Please help with solving the recurrences to get closed form formulas for $a_n$, $b_n$ and $c_n$. Be sure to clearly label the characteristic equation, the roots of the characteristic equation, the general solution and the specific solution.
$a_n=a_{n-1}+2a_{n-2}$ for $n\geq 2$, $a_0=2$ ,$a_1=-5$
$b_n=8b_{n-1}+16b_{n-2}$ for $n\geq 2$, $b_0=-3$, $b_1=-4$
$c_n=3c_{n-1}+6c_{n-2}-24c_{n-3}+24c_{n-4}$ for $n\geq 3$ $c_0=-2$, $c_1=10$, $c_2=-10$, $c_3=54$
This topic is a little hard for me. Do I just plug in $a_0$ and $a_1$ into the equation? Any tips will be helpful. Thank you.

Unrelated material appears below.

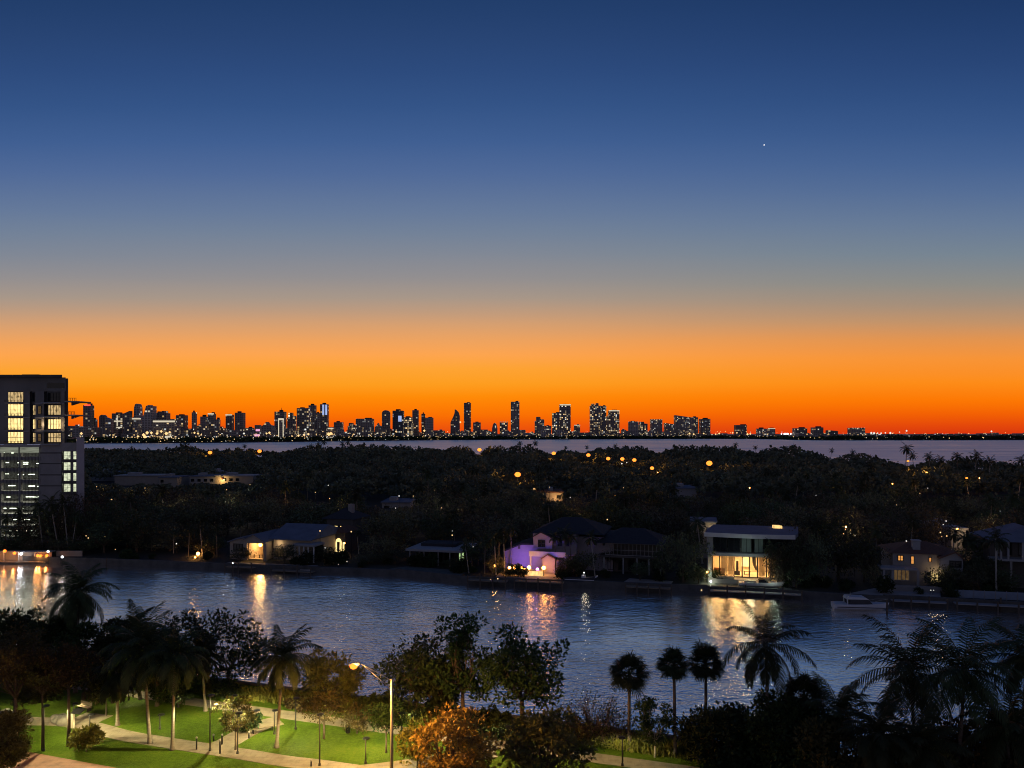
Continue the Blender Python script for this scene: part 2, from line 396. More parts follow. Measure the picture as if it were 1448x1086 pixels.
def Yp(x): return 71.4 - 0.332 * x            # centre line of the waterside promenade
SW = 7.0                                       # promenade to canal edge
def grass_mat():
    t = NT('lawn_grass'); p = t.n('ShaderNodeBsdfPrincipled'); t.l(p.outputs[0], t.out.inputs[0])
    p.inputs['Roughness'].default_value = .9; p.inputs['Specular IOR Level'].default_value = .1
    tc = t.n('ShaderNodeTexCoord')
    def noise(s, d):
        n = t.n('ShaderNodeTexNoise'); n.inputs['Scale'].default_value = s; n.inputs['Detail'].default_value = d; t.l(tc.outputs['Object'], n.inputs['Vector']); return n.outputs[0]
    f = t.math('ADD', t.math('ADD', t.math('MULTIPLY', noise(.32, 6), .48), t.math('MULTIPLY', noise(3.2, 5), .34)), t.math('MULTIPLY', noise(22, 3), .20))
    t.l(t.ramp(f, [(.30, (.026, .040, .004)), (.44, (.050, .090, .006)), (.55, (.074, .125, .008)), (.64, (.098, .132, .014)), (.74, (.13, .12, .03))]), p.inputs['Base Color'])
    b = t.n('ShaderNodeBump'); b.inputs['Distance'].default_value = .12; t.l(noise(9, 4), b.inputs['Height']); t.l(b.outputs[0], p.inputs['Normal'])
    return t.m
M['grass'] = grass_mat()
park = MB().prism_z([(-190, 30), (190, 30), (190, Yp(190)+SW+50), (150, Yp(60)+SW), (60, Yp(60)+SW), (-190, Yp(-190)+SW)], -4, 0).build('park_lawn', M['grass'])
tag(park, kind='structure')
def path_mat(name, col):
    t = NT(name); p = t.n('ShaderNodeBsdfPrincipled'); t.l(p.outputs[0], t.out.inputs[0]); p.inputs['Roughness'].default_value = .85
    tc = t.n('ShaderNodeTexCoord')
    n = t.n('ShaderNodeTexNoise'); n.inputs['Scale'].default_value = 1.3; n.inputs['Detail'].default_value = 7; t.l(tc.outputs['Object'], n.inputs['Vector'])
    c = t.ramp(n.outputs[0], [(.3, mul(col, .72)), (.5, col), (.72, mul(col, 1.14))])
    br = t.n('ShaderNodeTexBrick'); br.inputs['Scale'].default_value = .45; br.inputs['Mortar Size'].default_value = .012
    br.inputs['Color1'].default_value = (1, 1, 1, 1); br.inputs['Color2'].default_value = (.93, .93, .93, 1); br.inputs['Mortar'].default_value = (.78, .78, .78, 1)
    t.l(tc.outputs['Object'], br.inputs['Vector'])
    m = t.n('ShaderNodeMix', data_type='RGBA', blend_type='MULTIPLY'); m.inputs[0].default_value = 1; t.l(c, m.inputs[6]); t.l(br.outputs[0], m.inputs[7])
    t.l(m.outputs[2], p.inputs['Base Color']); return t.m
M['path'] = path_mat('path_concrete', (.23, .19, .135))
M['brick_walk'] = path_mat('brick_walk', (.26, .13, .09))
def smooth(pts, n=8):
    out = []
    for i in range(len(pts) - 1):
        p0 = pts[max(i-1, 0)]; p1 = pts[i]; p2 = pts[i+1]; p3 = pts[min(i+2, len(pts)-1)]
        for k in range(n):
            t = k / n
            out.append(tuple(.5*((2*p1[j]) + (-p0[j]+p2[j])*t + (2*p0[j]-5*p1[j]+4*p2[j]-p3[j])*t*t + (-p0[j]+3*p1[j]-3*p2[j]+p3[j])*t**3) for j in range(2)))
    out.append(pts[-1]); return out
def strip(name, pts, w, z, m, th=.03):
    mb = MB(); vs = []; ws = w if hasattr(w, '__len__') else [w] * len(pts)
    for i, p in enumerate(pts):
        a = pts[max(i-1, 0)]; b = pts[min(i+1, len(pts)-1)]
        dx, dy = b[0]-a[0], b[1]-a[1]; l = math.hypot(dx, dy) + 1e-9
        nx, ny = -dy/l, dx/l; h = ws[i] / 2
        vs += [(p[0]-nx*h, p[1]-ny*h, z), (p[0]+nx*h, p[1]+ny*h, z), (p[0]-nx*h, p[1]-ny*h, z-th), (p[0]+nx*h, p[1]+ny*h, z-th)]
    fs = []
    for i in range(len(pts) - 1):
        a, b = 4*i, 4*i+4
        fs += [(a, b, b+1, a+1), (a, a+2, b+2, b), (a+1, b+1, b+3, a+3)]
    return tag(mb.add(vs, fs).build(name, m), kind='structure')
def gp(*pp): return [G(x, y)[:2] for x, y in pp]
strip('promenade', [(x, Yp(x)) for x in range(-150, 70, 10)], 2.0, .028, M['path'])
strip('path', smooth(gp((-40, 1010), (0, 1016), (45, 1020), (90, 1021), (130, 1028), (175, 1040), (240, 1051), (300, 1060), (352, 1068), (400, 1076), (450, 1082), (520, 1092))), 2.1, .032, M['path'])
strip('path', smooth(gp((292, 1061), (318, 1052), (345, 1037), (372, 1025), (396, 1019))), 2.6, .036, M['path'])
strip('path', smooth(gp((500, 1091), (560, 1084), (640, 1072), (700, 1064))), 2.2, .036, M['path'])
pz = MB().prism_z(gp((92, 1021), (128, 1027), (160, 1012), (122, 1008)), -.02, .040).build('path', M['path']); tag(pz, kind='structure')
strip('sidewalk', [(x, Yp(x) - 18.2) for x in range(-150, 60, 10)], 3.4, .03, M['brick_walk'])
M['asphalt'] = surf('asphalt', (.05, .05, .052), .9, 1.5, .3, .01, 25)
strip('road', [(x, Yp(x) - 25.6) for x in range(-150, 60, 10)], 11, .02, M['asphalt'])

# planted band between promenade and canal: one hedge of grassy clumps, uncountable
def blades(rng, n, x0, x1, off0, off1, hmin, hmax):
    x = rng.uniform(x0, x1, n); off = rng.uniform(off0, off1, n); y = 71.4 - .332*x + off
    h = rng.uniform(hmin, hmax, n) * (.75 + .35*np.sin(x*.9+1) * np.sin(x*.37)) * (1 - .25*np.abs(off-(off0+off1)/2))
    a = rng.uniform(0, 2*PI, n); ln = rng.uniform(.15, .75, n) * h; w = rng.uniform(.05, .11, n)
    ca, sa = np.cos(a), np.sin(a); z0 = rng.uniform(0, .45, n) * h
    V = np.zeros((n, 4, 3))
    V[:,0] = np.stack([x-w*sa, y+w*ca, z0], 1); V[:,1] = np.stack([x+w*sa, y-w*ca, z0], 1)
    V[:,2] = np.stack([x+w*.5*sa+ln*.5*ca, y-w*.5*ca+ln*.5*sa, z0+h*.7], 1); V[:,3] = np.stack([x+ln*ca, y+ln*sa, z0+h], 1)
    return V
rng = np.random.default_rng(4)
M['hedge_leaf'] = leafmat('hedge_leaf', (.15, .155, .032), .5, .35)
hd = quads('hedge', np.concatenate([blades(rng, 16000, -95, 50, 2.2, 4.6, .6, 1.25), blades(rng, 6000, -95, 50, 4.4, 6.2, .4, .9)]), M['hedge_leaf'])
tag(hd, 'band of grassy shrubs between the pale promenade and the canal', 'hedge', kind='stuff')
gz = blades(rng, 9000, -75, 20, -14, -1.8, .05, .10)
ga = MB()
sw1 = MB()
for i in range(-19, 8):
    x = i * 10.0
    sw1.prism_z([(x, Yp(x)+SW), (x+10, Yp(x+10)+SW), (x+10, Yp(x+10)+SW+.5), (x, Yp(x)+SW+.5)], -4, .22)
tag(sw1.build('canal_wall', M['seawall']), 'low concrete wall along the park side of the canal', 'sea wall')

# the island across the canal
SHORE_PX = [(-420, 789), (-200, 790), (0, 793), (60, 796), (130, 798), (260, 803), (450, 810), (560, 814), (650, 824), (740, 828), (840, 832), (920, 836), (1000, 838),
            (1100, 843), (1150, 847), (1250, 853), (1350, 858), (1448, 864), (1600, 872)]
shore = [G(x, y, -1.2)[:2] for x, y in SHORE_PX]
BACK = [(-420, 940), (100, 940), (600, 950), (900, 930), (1050, 900), (1150, 760), (1220, 620), (1290, 540), (1448, 450), (1600, 420)]
back = [(X(px, d), d) for px, d in BACK]
isl = MB().prism_z(shore + back[::-1], -5, 0).build('island_ground', M['soil']); tag(isl, kind='structure')
shore_px = [((x*F/y)+724, y) for x, y in shore]
def dshore(px): return interp(shore_px, px)
def dback(px): return interp(BACK, px)
sw2 = MB()
for (a, b) in zip(shore, shore[1:]):
    n = max(1, int(math.dist(a, b) / 12))
    for k in range(n):
        p = (lerp(a[0], b[0], k/n), lerp(a[1], b[1], k/n)); q = (lerp(a[0], b[0], (k+1)/n), lerp(a[1], b[1], (k+1)/n))
        h = .15 + .25*random.Random(int(p[0]*7)).random()
        sw2.prism_z([(p[0], p[1]-.35), (q[0], q[1]-.35), (q[0], q[1]+.3), (p[0], p[1]+.3)], -4, h)
tag(sw2.build('canal_wall', M['seawall']), 'weathered concrete seawall below the island houses', 'sea wall')
# lawns and terraces of the island houses
def patch(name, pp, z, m):
    q = []
    for x, y in pp:
        d = max(G(x, y)[1], dshore(x) + .8); q.append((X(x, d), d))
    return tag(MB().prism_z(q, -.3, z).build(name, m), kind='structure')
M['dusk_lawn'] = surf('dusk_lawn', (.10, .11, .10), .95, .5, .35, .03, 6)
M['terrace'] = surf('terrace_stone', (.33, .30, .28), .85, .5, .2)
patch('lawn', [(548, 813), (650, 822), (664, 808), (575, 801)], .05, M['dusk_lawn'])
patch('terrace', [(318, 805), (440, 809), (450, 800), (325, 795)], .06, M['terrace'])
patch('terrace', [(380, 808.5), (500, 811), (500, 803), (400, 801)], .055, M['dusk_lawn'])
patch('terrace', [(700, 825), (806, 829), (800, 812), (708, 808)], .05, M['terrace'])
patch('terrace', [(880, 832), (948, 836), (952, 822), (890, 818)], .05, M['terrace'])
patch('terrace', [(985, 836), (1120, 843), (1118, 828), (990, 824)], .05, M['dusk_lawn'])
patch('terrace', [(1200, 848), (1330, 855), (1330, 834), (1236, 832)], .05, M['terrace'])

# the mainland across the bay
MAIN = [(-500, 628.5), (0, 628), (330, 626), (560, 623), (730, 621.7), (1000, 620.6), (1070, 620.8), (1160, 622.8), (1448, 622.4), (2000, 622)]
def dmain(px): return (CH + 1.2) * F / (interp(MAIN, px) - HZ)
mp_ = [(X(px, dmain(px)), dmain(px)) for px in range(-500, 2001, 25)]
tag(MB().prism_z(mp_ + [(30000, 24000), (-30000, 24000)], -6, 2).build('mainland_ground', M['city_ground']), kind='structure')
def blobs(rng, cx, cy, cz, rx, rz, nq, size):
    """nq leaf-clump quads through the volume of each of many crowns (arrays)"""
    N = len(cx); u = rng.normal(size=(N, nq, 3)); u /= np.linalg.norm(u, axis=2, keepdims=True)
    u[..., 2] = np.abs(u[..., 2])*1.15 - .25
    r = rng.uniform(.55, 1.05, (N, nq, 1)) ** .6
    lump = 1 + .25*np.sin(u[..., 0:1]*5 + cx[:, None, None]) * np.cos(u[..., 1:2]*4 + cy[:, None, None])
    c = u * r * lump * np.stack([rx, rx, rz], 1)[:, None, :] + np.stack([cx, cy, cz], 1)[:, None, :]
    c = c.reshape(-1, 3); n = len(c); s = (np.repeat(size, nq) * rng.uniform(.6, 1.3, n))[:, None]
    a = rng.normal(size=(n, 3)); a /= np.linalg.norm(a, axis=1, keepdims=True)
    b = np.cross(a, rng.normal(size=(n, 3))); b /= np.linalg.norm(b, axis=1, keepdims=True)
    return np.stack([c - a*s, c - b*s*.7, c + a*s, c + b*s*.7], 1)
rng = np.random.default_rng(11)
N = 1500
px = rng.uniform(-60, 1510, N); d = np.array([dmain(p) for p in px]) + rng.uniform(15, 240, N); h = rng.uniform(7, 15, N)
h *= np.where(px > 1180, 1.25, 1)
tag(quads('mainland_trees', blobs(rng, (px-724)/F*d, d, h*.5+2, rng.uniform(10, 26, N), h*.6, 26, np.full(N, 6.0)), M['leaf_dark']),
    'dark line of trees along the far shore below the skyline', 'treeline', kind='stuff')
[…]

Rewrite the first equation as $a_n - 2 a_{n-1} = -\left( a_{n-1} - 2 a_{n-2} \right)$. This has the form $g_n = -g_{n-1}$ with the general solution $g_n = (-1)^{n-1} g_1$. Therefore $$ a_n - 2 a_{n-1} = (-1)^{n-1} (a_1 - 2 a_0) = 9 (-1)^n $$ Let $b_n = 2^{-n} a_n$. Multiplying the above recurrence equation with $2^{-n}$ we get $$\begin{eqnarray} b_n - b_{n-1} = 9 (-2)^{-n} \implies b_n &=& b_0 + 9 \sum_{k=1}^n (-2)^{-k} \\ &=& b_0 + 9 \frac{-1/2}{1-(-1/2)} (1 - (-2)^{-n}) \\ &=& -1 + 3 (-1)^n 2^{-n} \end{eqnarray} $$ Hence $$ a_n = 2^n b_n = 3 (-1)^n - 2^n $$
Generally, one solves such recurrence equations using trick with linearity. Suppose a particular solution to your recurrence has a form $a_n = q^n$. Substituting this into the recurrence you find $q^{n+2} = q^{n+1} + 2 q^{n}$, implying that $q$ must satisfy $q^2 = q + 2$ which has two roots, $q=2$ and $q=-1$. Since the recurrence equation is linear, general solution is a linear combination of these two solutions: $$ a_n = c_1 (-1)^n + c_2 2^{n} $$ Initial conditions determine $c_1$ and $c_2$.
You are now well equipped to tackle the remaining two problems by yourself.